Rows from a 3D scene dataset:
****************************************

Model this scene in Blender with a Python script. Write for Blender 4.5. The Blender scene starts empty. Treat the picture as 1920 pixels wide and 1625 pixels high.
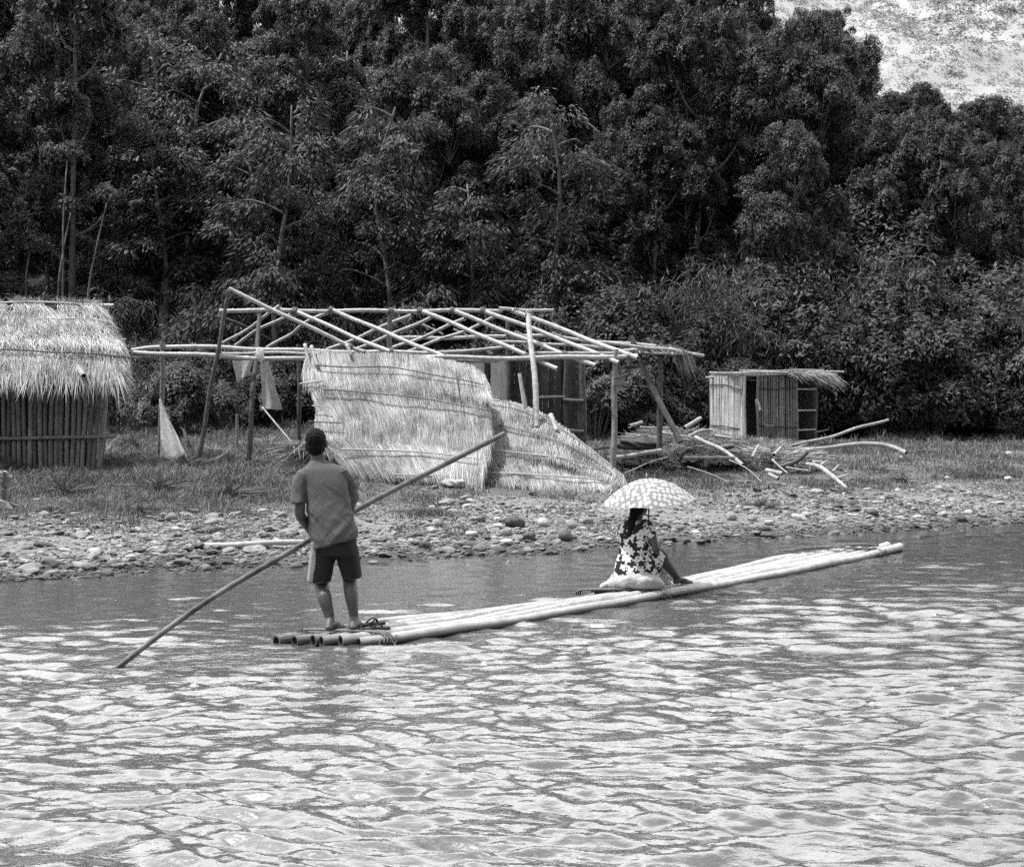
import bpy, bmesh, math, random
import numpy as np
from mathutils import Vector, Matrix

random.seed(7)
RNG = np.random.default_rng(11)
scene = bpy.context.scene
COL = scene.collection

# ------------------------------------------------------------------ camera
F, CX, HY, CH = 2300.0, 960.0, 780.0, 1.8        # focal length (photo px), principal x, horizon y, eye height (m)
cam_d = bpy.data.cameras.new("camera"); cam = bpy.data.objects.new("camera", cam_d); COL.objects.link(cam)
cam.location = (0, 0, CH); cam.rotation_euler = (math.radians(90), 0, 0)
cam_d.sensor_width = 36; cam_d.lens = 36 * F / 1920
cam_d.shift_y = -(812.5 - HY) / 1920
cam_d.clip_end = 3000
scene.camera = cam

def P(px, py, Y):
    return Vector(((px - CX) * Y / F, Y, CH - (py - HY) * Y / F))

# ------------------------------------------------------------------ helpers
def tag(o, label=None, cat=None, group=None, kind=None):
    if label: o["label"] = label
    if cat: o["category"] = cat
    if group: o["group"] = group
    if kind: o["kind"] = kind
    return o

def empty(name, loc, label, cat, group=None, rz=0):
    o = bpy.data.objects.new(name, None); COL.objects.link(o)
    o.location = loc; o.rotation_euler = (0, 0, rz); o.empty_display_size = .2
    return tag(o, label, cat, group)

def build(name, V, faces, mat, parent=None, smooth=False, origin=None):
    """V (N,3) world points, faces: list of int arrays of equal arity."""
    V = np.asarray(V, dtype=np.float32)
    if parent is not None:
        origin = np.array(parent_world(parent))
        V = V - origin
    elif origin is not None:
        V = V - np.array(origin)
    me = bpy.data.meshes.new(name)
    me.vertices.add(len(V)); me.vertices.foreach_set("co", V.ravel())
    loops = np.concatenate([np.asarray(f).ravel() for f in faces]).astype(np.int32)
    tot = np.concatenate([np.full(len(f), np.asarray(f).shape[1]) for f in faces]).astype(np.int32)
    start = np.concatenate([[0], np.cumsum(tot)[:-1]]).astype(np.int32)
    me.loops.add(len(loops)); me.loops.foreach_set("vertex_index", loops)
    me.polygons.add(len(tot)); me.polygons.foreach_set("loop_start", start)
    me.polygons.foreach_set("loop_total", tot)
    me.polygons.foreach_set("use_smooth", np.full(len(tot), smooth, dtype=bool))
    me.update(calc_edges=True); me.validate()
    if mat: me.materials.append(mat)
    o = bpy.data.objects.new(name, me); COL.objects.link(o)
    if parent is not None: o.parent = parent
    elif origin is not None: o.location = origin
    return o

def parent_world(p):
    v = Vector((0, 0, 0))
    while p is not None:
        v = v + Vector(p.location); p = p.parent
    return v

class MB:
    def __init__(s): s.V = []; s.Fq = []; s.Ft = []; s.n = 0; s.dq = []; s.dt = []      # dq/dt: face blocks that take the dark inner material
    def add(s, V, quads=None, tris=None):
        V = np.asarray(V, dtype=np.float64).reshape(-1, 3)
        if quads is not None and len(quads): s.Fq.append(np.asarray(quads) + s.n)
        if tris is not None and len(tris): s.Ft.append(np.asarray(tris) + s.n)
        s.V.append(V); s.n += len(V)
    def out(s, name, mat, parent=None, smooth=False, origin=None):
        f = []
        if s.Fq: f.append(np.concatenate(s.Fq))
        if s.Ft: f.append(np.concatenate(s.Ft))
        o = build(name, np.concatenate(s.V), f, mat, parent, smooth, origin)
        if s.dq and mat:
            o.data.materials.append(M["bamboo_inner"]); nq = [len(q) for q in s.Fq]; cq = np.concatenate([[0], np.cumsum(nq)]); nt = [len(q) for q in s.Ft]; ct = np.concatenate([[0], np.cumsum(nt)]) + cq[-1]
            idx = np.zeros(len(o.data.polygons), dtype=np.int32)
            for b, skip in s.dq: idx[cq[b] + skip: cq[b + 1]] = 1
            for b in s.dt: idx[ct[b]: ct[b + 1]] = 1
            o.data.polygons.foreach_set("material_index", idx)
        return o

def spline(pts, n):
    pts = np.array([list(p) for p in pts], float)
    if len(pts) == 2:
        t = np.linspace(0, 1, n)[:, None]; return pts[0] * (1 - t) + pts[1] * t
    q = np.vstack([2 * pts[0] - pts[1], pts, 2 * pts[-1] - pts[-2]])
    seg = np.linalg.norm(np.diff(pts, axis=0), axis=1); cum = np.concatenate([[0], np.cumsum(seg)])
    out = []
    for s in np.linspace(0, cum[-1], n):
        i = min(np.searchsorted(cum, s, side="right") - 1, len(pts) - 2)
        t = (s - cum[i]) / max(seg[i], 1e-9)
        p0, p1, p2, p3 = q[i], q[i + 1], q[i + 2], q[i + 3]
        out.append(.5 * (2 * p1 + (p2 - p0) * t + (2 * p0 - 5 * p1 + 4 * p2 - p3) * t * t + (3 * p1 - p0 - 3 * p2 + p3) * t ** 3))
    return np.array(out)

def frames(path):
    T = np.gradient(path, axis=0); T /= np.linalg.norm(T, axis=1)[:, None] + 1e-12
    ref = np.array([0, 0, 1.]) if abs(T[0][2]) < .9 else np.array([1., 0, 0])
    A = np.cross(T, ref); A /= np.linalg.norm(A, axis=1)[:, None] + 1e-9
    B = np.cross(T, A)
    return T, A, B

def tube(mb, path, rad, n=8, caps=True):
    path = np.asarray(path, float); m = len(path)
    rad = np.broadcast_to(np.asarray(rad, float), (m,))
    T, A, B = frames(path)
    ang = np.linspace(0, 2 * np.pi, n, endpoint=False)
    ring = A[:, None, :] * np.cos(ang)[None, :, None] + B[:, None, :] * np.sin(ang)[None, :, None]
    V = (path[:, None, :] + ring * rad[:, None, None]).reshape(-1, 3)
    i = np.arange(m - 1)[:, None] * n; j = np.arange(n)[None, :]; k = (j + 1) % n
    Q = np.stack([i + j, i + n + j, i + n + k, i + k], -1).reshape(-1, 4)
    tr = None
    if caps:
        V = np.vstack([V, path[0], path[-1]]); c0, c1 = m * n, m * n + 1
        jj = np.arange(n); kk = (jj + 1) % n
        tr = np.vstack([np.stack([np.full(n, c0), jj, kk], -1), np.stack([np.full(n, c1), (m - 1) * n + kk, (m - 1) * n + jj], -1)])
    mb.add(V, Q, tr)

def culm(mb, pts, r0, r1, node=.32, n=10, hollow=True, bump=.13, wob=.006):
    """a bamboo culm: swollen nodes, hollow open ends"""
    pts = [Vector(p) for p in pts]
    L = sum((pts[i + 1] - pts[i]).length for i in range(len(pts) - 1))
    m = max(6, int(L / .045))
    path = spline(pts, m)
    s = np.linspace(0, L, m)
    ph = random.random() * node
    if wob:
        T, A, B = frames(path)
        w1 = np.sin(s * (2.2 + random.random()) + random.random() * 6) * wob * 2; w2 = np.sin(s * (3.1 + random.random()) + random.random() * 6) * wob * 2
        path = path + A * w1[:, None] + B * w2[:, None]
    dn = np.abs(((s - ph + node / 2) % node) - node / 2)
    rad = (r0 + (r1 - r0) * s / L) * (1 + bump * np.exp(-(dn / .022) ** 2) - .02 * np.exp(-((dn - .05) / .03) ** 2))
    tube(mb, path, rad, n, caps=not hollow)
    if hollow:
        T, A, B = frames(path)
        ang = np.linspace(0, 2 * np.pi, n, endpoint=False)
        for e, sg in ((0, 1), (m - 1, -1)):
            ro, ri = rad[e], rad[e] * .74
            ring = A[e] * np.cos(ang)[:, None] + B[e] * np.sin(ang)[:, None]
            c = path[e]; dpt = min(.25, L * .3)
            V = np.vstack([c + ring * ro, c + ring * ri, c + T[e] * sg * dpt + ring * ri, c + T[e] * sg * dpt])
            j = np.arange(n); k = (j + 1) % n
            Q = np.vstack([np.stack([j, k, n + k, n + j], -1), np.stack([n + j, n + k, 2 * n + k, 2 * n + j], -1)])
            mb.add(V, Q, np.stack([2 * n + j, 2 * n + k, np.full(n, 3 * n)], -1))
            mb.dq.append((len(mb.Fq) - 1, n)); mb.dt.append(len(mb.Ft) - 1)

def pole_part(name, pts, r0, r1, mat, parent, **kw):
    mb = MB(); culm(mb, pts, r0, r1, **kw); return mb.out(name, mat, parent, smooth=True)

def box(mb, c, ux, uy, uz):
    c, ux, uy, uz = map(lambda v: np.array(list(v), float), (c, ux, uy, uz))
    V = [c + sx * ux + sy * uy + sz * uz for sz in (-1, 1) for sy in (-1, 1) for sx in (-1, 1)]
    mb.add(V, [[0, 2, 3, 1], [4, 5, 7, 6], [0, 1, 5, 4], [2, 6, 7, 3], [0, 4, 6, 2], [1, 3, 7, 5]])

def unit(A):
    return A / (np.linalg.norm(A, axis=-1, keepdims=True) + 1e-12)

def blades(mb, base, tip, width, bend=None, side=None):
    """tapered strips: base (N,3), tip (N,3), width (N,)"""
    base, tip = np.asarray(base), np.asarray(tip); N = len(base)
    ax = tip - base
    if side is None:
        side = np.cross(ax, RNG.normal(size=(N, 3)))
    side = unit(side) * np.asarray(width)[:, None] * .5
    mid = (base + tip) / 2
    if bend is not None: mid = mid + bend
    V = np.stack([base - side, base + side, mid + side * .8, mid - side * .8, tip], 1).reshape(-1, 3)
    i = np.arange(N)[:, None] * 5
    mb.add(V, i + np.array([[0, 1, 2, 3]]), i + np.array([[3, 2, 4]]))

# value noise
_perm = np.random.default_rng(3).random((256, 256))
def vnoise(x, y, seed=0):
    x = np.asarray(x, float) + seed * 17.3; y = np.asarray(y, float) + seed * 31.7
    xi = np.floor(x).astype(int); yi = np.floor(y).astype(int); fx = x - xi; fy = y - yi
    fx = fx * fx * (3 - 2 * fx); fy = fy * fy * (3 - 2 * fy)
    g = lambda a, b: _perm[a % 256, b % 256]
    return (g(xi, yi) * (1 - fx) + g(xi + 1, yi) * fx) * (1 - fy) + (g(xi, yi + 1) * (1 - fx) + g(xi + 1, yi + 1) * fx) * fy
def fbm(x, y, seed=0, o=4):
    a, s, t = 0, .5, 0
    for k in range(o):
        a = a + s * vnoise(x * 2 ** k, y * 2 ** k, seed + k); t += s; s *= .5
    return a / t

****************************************

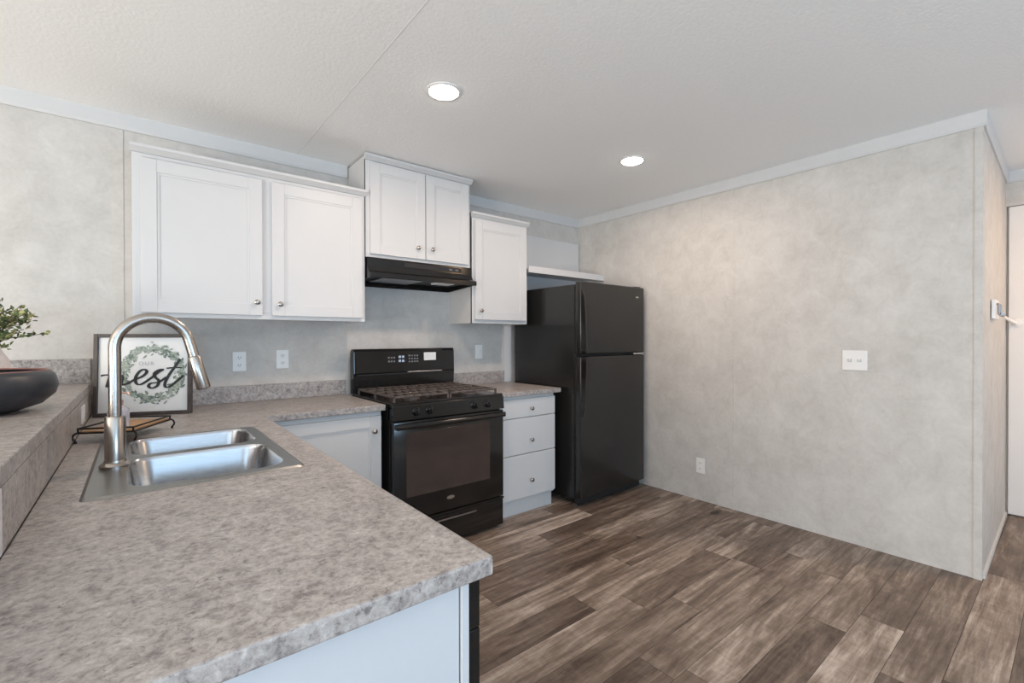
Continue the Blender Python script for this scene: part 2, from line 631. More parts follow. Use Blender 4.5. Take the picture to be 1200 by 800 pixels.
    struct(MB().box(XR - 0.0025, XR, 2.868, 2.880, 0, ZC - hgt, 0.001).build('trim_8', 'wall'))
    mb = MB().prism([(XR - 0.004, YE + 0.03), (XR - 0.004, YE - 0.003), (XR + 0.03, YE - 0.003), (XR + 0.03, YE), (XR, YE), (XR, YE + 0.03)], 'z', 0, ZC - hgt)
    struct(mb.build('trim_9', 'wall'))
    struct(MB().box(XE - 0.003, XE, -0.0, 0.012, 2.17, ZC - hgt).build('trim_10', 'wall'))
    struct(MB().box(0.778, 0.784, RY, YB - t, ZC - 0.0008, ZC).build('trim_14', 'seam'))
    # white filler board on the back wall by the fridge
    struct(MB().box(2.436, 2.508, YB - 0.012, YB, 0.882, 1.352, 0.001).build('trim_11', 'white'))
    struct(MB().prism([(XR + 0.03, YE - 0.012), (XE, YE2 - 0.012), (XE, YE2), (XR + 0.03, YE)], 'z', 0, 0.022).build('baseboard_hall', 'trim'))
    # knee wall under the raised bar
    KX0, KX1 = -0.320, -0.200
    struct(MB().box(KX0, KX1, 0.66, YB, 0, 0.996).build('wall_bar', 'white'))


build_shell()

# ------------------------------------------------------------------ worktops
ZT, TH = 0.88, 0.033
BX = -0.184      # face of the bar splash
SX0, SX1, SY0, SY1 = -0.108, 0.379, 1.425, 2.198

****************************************

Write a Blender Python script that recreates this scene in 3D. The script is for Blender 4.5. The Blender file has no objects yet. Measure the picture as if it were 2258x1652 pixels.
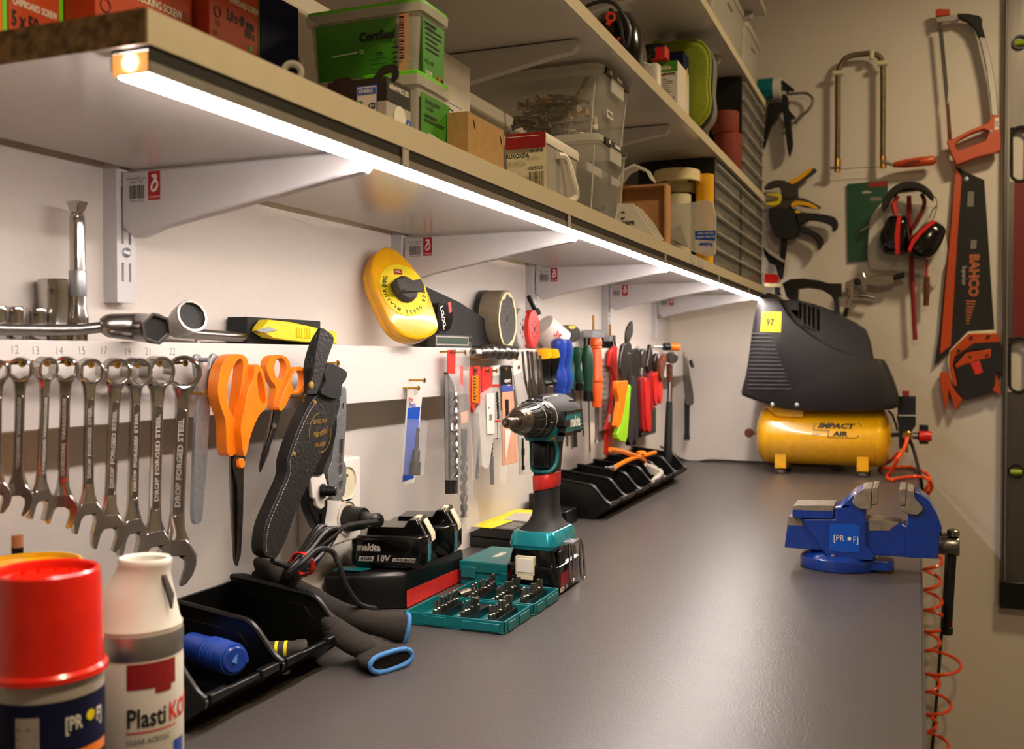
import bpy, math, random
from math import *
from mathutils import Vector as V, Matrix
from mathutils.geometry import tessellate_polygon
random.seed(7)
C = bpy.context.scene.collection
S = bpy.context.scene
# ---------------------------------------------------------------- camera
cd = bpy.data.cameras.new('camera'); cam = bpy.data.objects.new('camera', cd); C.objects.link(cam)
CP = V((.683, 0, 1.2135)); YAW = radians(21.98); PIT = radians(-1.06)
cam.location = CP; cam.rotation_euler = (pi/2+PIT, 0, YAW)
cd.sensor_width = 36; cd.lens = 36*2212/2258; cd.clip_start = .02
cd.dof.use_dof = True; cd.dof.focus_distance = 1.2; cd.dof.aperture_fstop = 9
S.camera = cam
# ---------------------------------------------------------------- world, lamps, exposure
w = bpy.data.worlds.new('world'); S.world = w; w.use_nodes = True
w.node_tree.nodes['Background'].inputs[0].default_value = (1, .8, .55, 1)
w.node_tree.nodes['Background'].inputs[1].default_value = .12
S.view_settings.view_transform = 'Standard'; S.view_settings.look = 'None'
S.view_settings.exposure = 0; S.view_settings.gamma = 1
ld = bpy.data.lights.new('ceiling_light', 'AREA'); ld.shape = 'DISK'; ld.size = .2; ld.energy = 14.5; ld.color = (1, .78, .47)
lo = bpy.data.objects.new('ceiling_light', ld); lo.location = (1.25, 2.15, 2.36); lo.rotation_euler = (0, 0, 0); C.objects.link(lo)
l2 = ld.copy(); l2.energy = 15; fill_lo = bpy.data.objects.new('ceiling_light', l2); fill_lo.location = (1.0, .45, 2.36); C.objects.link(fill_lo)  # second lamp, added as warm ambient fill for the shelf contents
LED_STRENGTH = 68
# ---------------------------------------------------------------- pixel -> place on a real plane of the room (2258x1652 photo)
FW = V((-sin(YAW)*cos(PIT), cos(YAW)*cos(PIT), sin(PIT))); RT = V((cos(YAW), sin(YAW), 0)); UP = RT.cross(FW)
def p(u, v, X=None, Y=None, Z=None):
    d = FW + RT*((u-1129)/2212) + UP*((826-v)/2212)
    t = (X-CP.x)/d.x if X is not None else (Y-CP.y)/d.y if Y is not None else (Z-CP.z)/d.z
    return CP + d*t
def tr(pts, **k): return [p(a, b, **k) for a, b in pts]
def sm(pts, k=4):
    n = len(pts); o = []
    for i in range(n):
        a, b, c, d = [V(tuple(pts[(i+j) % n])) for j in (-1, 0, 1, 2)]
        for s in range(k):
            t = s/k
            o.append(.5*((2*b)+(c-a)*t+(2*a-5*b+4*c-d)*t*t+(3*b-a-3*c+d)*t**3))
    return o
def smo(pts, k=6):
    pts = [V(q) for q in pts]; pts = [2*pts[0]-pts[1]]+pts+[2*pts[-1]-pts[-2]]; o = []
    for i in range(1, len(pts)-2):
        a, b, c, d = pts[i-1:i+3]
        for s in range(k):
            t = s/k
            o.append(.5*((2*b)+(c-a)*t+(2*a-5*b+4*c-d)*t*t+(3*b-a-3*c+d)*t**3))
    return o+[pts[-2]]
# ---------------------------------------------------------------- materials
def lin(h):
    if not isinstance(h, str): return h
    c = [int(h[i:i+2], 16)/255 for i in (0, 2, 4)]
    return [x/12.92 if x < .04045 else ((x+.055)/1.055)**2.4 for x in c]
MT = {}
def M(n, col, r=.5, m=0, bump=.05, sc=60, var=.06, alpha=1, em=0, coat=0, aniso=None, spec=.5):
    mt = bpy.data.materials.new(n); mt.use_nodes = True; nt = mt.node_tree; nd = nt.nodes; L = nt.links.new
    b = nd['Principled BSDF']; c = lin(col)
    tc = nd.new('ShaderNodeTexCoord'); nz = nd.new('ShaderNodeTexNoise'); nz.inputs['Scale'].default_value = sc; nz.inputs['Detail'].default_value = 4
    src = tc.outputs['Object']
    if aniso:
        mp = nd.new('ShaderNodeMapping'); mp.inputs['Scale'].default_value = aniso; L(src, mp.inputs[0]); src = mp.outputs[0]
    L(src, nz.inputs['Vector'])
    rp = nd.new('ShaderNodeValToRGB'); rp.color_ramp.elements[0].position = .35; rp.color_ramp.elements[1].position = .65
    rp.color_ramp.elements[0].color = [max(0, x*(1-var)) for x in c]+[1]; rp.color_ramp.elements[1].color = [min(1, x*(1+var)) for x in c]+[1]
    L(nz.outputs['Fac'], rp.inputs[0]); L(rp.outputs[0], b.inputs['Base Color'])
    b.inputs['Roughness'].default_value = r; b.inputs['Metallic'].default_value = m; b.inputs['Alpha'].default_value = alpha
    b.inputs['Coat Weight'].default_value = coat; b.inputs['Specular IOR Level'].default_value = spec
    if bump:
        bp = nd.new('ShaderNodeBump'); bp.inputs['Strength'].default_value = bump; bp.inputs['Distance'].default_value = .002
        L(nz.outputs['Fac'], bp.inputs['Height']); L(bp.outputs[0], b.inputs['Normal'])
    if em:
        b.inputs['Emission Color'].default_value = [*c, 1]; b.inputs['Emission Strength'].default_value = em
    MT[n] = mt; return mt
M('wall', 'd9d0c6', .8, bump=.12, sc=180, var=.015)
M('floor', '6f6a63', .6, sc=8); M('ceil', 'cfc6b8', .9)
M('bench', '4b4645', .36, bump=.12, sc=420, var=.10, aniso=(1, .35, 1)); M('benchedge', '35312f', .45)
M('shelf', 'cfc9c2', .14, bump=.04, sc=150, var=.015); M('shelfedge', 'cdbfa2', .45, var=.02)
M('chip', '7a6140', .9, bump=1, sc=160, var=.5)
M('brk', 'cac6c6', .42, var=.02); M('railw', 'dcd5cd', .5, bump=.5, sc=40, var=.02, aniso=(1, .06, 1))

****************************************

Task brief: Sift through the entries and copy every line with "objects".

Solution for this exercise:
cam_d = bpy.data.cameras.new("camera"); cam = bpy.data.objects.new("camera", cam_d); COL.objects.link(cam)
    o = bpy.data.objects.new(name, None); COL.objects.link(o)
    o = bpy.data.objects.new(name, me); COL.objects.link(o)
Write a Blender Python script that recreates this scene in 3D. The script is for Blender 4.5. The Blender file has no objects yet. Measure the picture as if it were 2258x1652 pixels.
cd = bpy.data.cameras.new('camera'); cam = bpy.data.objects.new('camera', cd); C.objects.link(cam)
lo = bpy.data.objects.new('ceiling_light', ld); lo.location = (1.25, 2.15, 2.36); lo.rotation_euler = (0, 0, 0); C.objects.link(lo)
l2 = ld.copy(); l2.energy = 15; fill_lo = bpy.data.objects.new('ceiling_light', l2); fill_lo.location = (1.0, .45, 2.36); C.objects.link(fill_lo)  # second lamp, added as warm ambient fill for the shelf contents